= Source excerpt =
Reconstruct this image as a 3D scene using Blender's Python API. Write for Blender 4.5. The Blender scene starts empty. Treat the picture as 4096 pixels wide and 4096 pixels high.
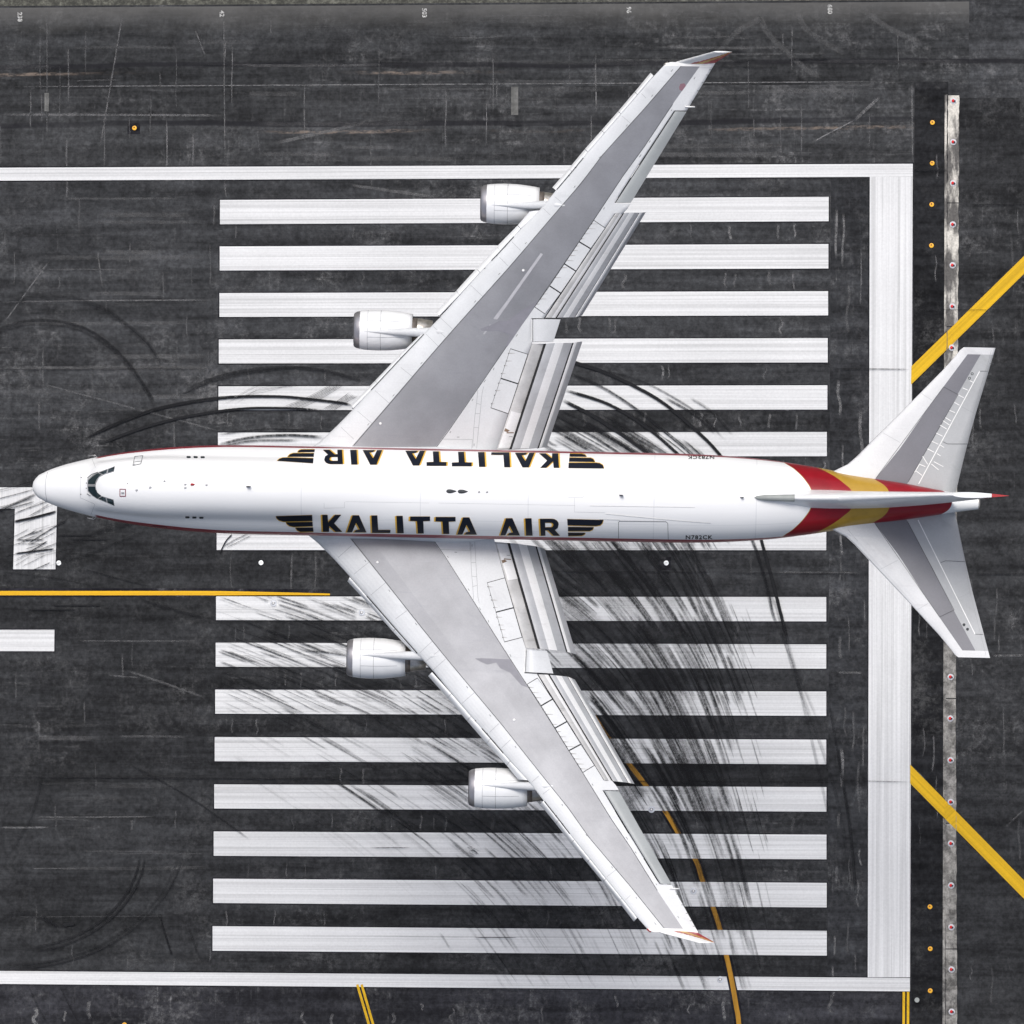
import bpy, bmesh, math, random
import numpy as np
from mathutils import Vector, Matrix, Euler
from mathutils.bvhtree import BVHTree
from mathutils.geometry import delaunay_2d_cdt
C = bpy.context.scene.collection
R_ = math.radians

# ------------------------------------------------------------------ camera
FPX = 30200.0
cam_d = bpy.data.cameras.new('camera'); cam = bpy.data.objects.new('camera', cam_d); C.objects.link(cam)
cam.location = (60.1947, -43.4221, 600.0)
cam.rotation_euler = Euler((0.0726205, 0.0994575, 0.0073917), 'XYZ')
cam_d.sensor_width = 36.0; cam_d.lens = FPX/4096*36.0
cam_d.clip_start = 5.0; cam_d.clip_end = 6000.0
bpy.context.scene.camera = cam
CM = Matrix.Translation(cam.location) @ cam.rotation_euler.to_matrix().to_4x4()
CP = CM.translation.copy(); CR = CM.to_3x3()
# ------------------------------------------------------------------ light
SUN_EL, SUN_AZ = 64.0, 94.0           # elevation; azimuth measured from +X towards +Y
w = bpy.data.worlds.new('World'); bpy.context.scene.world = w; w.use_nodes = True
nt = w.node_tree; nt.nodes.clear()
sky = nt.nodes.new('ShaderNodeTexSky'); sky.sky_type = 'NISHITA'; sky.sun_disc = False
sky.sun_elevation = R_(SUN_EL); sky.sun_rotation = R_(90-SUN_AZ)
sky.air_density = 1.0; sky.dust_density = 5.0; sky.ozone_density = 1.0
bg = nt.nodes.new('ShaderNodeBackground'); bg.inputs[1].default_value = 0.102
ow = nt.nodes.new('ShaderNodeOutputWorld')
hs_ = nt.nodes.new('ShaderNodeHueSaturation'); hs_.inputs['Saturation'].default_value = .72
nt.links.new(sky.outputs[0], hs_.inputs['Color']); nt.links.new(hs_.outputs[0], bg.inputs[0]); nt.links.new(bg.outputs[0], ow.inputs[0])
sd = bpy.data.lights.new('sun', 'SUN'); sd.energy = 1.5; sd.angle = R_(22); sd.color = (1.0, .985, .96)
so = bpy.data.objects.new('sun', sd); C.objects.link(so)
sdir = Vector((math.cos(R_(SUN_EL))*math.cos(R_(SUN_AZ)), math.cos(R_(SUN_EL))*math.sin(R_(SUN_AZ)), math.sin(R_(SUN_EL))))
so.rotation_euler = sdir.to_track_quat('Z', 'Y').to_euler(); so.location = sdir*300
sc = bpy.context.scene
sc.view_settings.view_transform = 'Standard'; sc.view_settings.look = 'None'
sc.view_settings.gamma = 1.0; sc.view_settings.use_curve_mapping = False
sc.view_settings.exposure = 0.36
sc.render.resolution_x = 1024; sc.render.resolution_y = 1024
sc.render.engine = 'CYCLES'
sc.cycles.transparent_max_bounces = 48

# ------------------------------------------------------------------ pixel -> place helpers (4096 px photograph)
def ray(px, py):
    return (CR @ Vector(((px-2048)/FPX, -(py-2048)/FPX, -1.0))).normalized()
def G(px, py, z=0.0):
    d = ray(px, py); t = (z-CP.z)/d.z; return CP + d*t
def project(P):
    q = CR.transposed() @ (P-CP); return (2048+FPX*q.x/-q.z, 2048-FPX*q.y/-q.z)
# aircraft pose: nose up, slight left bank; x aft, y starboard, z up
PITCH, BANK = R_(4.7), R_(1.6)
def pose(yaw, loc):
    return Matrix.Translation(loc) @ (Matrix.Rotation(yaw, 4, 'Z') @ Matrix.Rotation(BANK, 4, 'X') @ Matrix.Rotation(PITCH, 4, 'Y'))
def fit_pose():
    def res(p):
        A = pose(p[0], Vector(p[1:4])); a = project(A @ Vector((0, 0, -1.1))); b = project(A @ Vector((68.95, 0, 1.7)))
        return np.array([a[0]-130, a[1]-1945, b[0]-3916, b[1]-2012])
    p = np.array([0., -33., 0., 54.])
    for _ in range(30):
        r = res(p); J = np.zeros((4, 4))
        for j in range(4):
            d = np.zeros(4); d[j] = 1e-3; J[:, j] = (res(p+d)-r)/1e-3
        p = p - np.linalg.solve(J, r)
    return pose(p[0], Vector(p[1:4]))
A = fit_pose(); AI = A.inverted(); AIR = AI.to_3x3(); CL = AI @ CP
def lray(px, py): return (AIR @ ray(px, py)).normalized()
def air(px, py, z=0.0):
    d = lray(px, py); t = (z-CL.z)/d.z; return CL + d*t
def cast(bvh, px, py, off=0.0):
    d = lray(px, py); h = bvh.ray_cast(CL, d, 2000)
    if h[0] is None: return None
    n = h[1] if h[1].dot(d) < 0 else -h[1]
    return h[0] + n*off

# ------------------------------------------------------------------ materials
class NT:
    def __init__(s, name):
        s.m = bpy.data.materials.new(name); s.m.use_nodes = True; s.t = s.m.node_tree; s.t.nodes.clear()
        s.out = s.n('ShaderNodeOutputMaterial'); s.b = s.n('ShaderNodeBsdfPrincipled')
        s.l(s.b.outputs[0], s.out.inputs[0]); s._pos = None
    def n(s, k): return s.t.nodes.new(k)
    def l(s, a, b): s.t.links.new(a, b)
    def put(s, sock, v):
        if isinstance(v, (int, float)): sock.default_value = v
        elif isinstance(v, tuple): sock.default_value = v if len(v) == len(sock.default_value) else (*v, 1)
        else: s.l(v, sock)
    def math(s, op, a, b=0.0, c=None, clamp=False):
        n = s.n('ShaderNodeMath'); n.operation = op; n.use_clamp = clamp
        s.put(n.inputs[0], a); s.put(n.inputs[1], b)
        if c is not None: s.put(n.inputs[2], c)
        return n.outputs[0]
    def pos(s, obj=False):
        if obj: return s.n('ShaderNodeTexCoord').outputs['Object']
        return s.n('ShaderNodeNewGeometry').outputs['Position']
    def scale(s, v, sx, sy, sz=1.0, rot=0.0, loc=(0, 0, 0)):
        if rot:
            r = s.n('ShaderNodeMapping'); s.l(v, r.inputs[0]); r.inputs['Rotation'].default_value = (0, 0, rot); v = r.outputs[0]; rot = 0
        n = s.n('ShaderNodeMapping'); s.l(v, n.inputs[0]); n.inputs['Scale'].default_value = (sx, sy, sz)
        n.inputs['Rotation'].default_value = (0, 0, rot); n.inputs['Location'].default_value = loc; return n.outputs[0]
    def noise(s, v, sc, det=4.0, rough=.55, dist=0.0):
        n = s.n('ShaderNodeTexNoise'); s.l(v, n.inputs['Vector']); n.inputs['Scale'].default_value = sc
        n.inputs['Detail'].default_value = det; n.inputs['Roughness'].default_value = rough; n.inputs['Distortion'].default_value = dist
        return n.outputs['Fac']
    def ramp(s, v, a, b, lo=0.0, hi=1.0):
        n = s.n('ShaderNodeMapRange'); n.interpolation_type = 'SMOOTHSTEP'; s.put(n.inputs[0], v)
        n.inputs[1].default_value = a; n.inputs[2].default_value = b; n.inputs[3].default_value = lo; n.inputs[4].default_value = hi
        return n.outputs[0]
    def mix(s, f, a, b):
        n = s.n('ShaderNodeMix'); n.data_type = 'RGBA'; s.put(n.inputs[0], f)
        for sock, v in ((n.inputs[6], a), (n.inputs[7], b)):
            if isinstance(v, tuple): sock.default_value = (*v[:3], 1)
            else: s.l(v, sock)
        return n.outputs[2]
    def mul(s, col, f):
        n = s.n('ShaderNodeVectorMath'); n.operation = 'SCALE'; s.put(n.inputs[0], col) if not isinstance(col, tuple) else setattr(n.inputs[0], 'default_value', col)
        s.put(n.inputs[3], f); return n.outputs[0]
    def sep(s, v):
        n = s.n('ShaderNodeSeparateXYZ'); s.l(v, n.inputs[0]); return n.outputs
    def fin(s, col, rough=.5, metal=0.0, coat=0.0, spec=.5):
        if isinstance(col, tuple): s.b.inputs['Base Color'].default_value = (*col, 1)
        else: s.l(col, s.b.inputs['Base Color'])
        s.put(s.b.inputs['Roughness'], rough); s.b.inputs['Metallic'].default_value = metal
        s.b.inputs['Coat Weight'].default_value = coat; s.b.inputs['Specular IOR Level'].default_value = spec
        return s.m
def plain(name, col, rough=.5, metal=0.0, coat=0.0, var=.06, sc=1.5):
    k = NT(name); p = k.pos(True); f = k.ramp(k.noise(p, sc, 5), .3, .7, 1-var, 1+var)
    return k.fin(k.mul(col, f), rough, metal, coat)

def asphalt(name, base, light=(.165, .165, .168), h=1.0, v=1.0, warm=0.0, extra=None, seed=0.0):
    k = NT(name); p = k.pos(); po = k.scale(p, 1, 1, 1, 0, (seed*13.1, seed*7.7, 0))
    big = k.ramp(k.noise(po, .045, 3), .3, .7, .8, 1.22)
    med = k.ramp(k.noise(po, .5, 4, .6), .3, .7, .82, 1.2)
    grain = k.math('MULTIPLY', k.ramp(k.noise(po, 2.6, 5, .74), .28, .72, .70, 1.32), k.ramp(k.noise(po, 1.9, 4, .7), .3, .7, .85, 1.16))
    hs = k.noise(k.scale(po, .05, .9), 1.0, 5, .65)
    bandh = k.math('MULTIPLY', k.ramp(hs, .3, .7, .66, 1.34), k.ramp(k.noise(k.scale(po, .012, .22, 1, 0, (40, 3, 0)), 1.0, 3, .6), .35, .65, .84, 1.16))
    vs = k.noise(k.scale(po, 1.4, .09), 1.0, 4, .6)
    bandv = k.ramp(vs, .3, .7, .95, 1.05)
    f = k.math('MULTIPLY', k.math('MULTIPLY', big, med), k.math('MULTIPLY', grain, k.math('MULTIPLY', bandh, bandv)))
    col = k.mul(base, f)
    # pale scuffs: short streaks along and across the paving lanes, broken by a finer noise
    br = k.ramp(k.noise(po, 1.5, 6, .85), .38, .60)
    m1 = k.ramp(k.noise(k.scale(po, .16, 1.9), 1.0, 6, .75), .54, .72)
    m2 = k.ramp(k.noise(k.scale(po, 1.9, .17, 1, 0, (31, 7, 0)), 1.0, 6, .75), .55, .72)
    m3 = k.ramp(k.noise(k.scale(po, .22, .22, 1, 0, (5, 77, 0)), 1.0, 7, .8), .47, .68)
    m = k.math('ADD', k.math('MULTIPLY', m1, .55*h), k.math('MULTIPLY', m2, .55*v))
    m = k.math('ADD', k.math('MULTIPLY', m, k.ramp(m3, 0, 1, .45, 1.3)), k.math('MULTIPLY', m3, .42))
    zone = k.ramp(k.noise(k.scale(po, .05, .05, 1, 0, (3, 19, 0)), 1.0, 4, .6), .38, .64, .25, 1.7)
    m = k.math('MULTIPLY', k.math('MULTIPLY', m, zone), br, clamp=True)
    m = k.math('MINIMUM', m, .85)
    col = k.mix(m, col, k.mul(light, grain))
    if extra: col = extra(k, p, col, po)
    return k.fin(col, .95, spec=.03)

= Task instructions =
Leave out the pictures and repeat exactly the lines from the start of the material through the line that contains "R_ = math.radians", both included.

= Response to this exercise =
Reconstruct this image as a 3D scene using Blender's Python API. Write for Blender 4.5. The Blender scene starts empty. Treat the picture as 4096 pixels wide and 4096 pixels high.
import bpy, bmesh, math, random
import numpy as np
from mathutils import Vector, Matrix, Euler
from mathutils.bvhtree import BVHTree
from mathutils.geometry import delaunay_2d_cdt
C = bpy.context.scene.collection
R_ = math.radians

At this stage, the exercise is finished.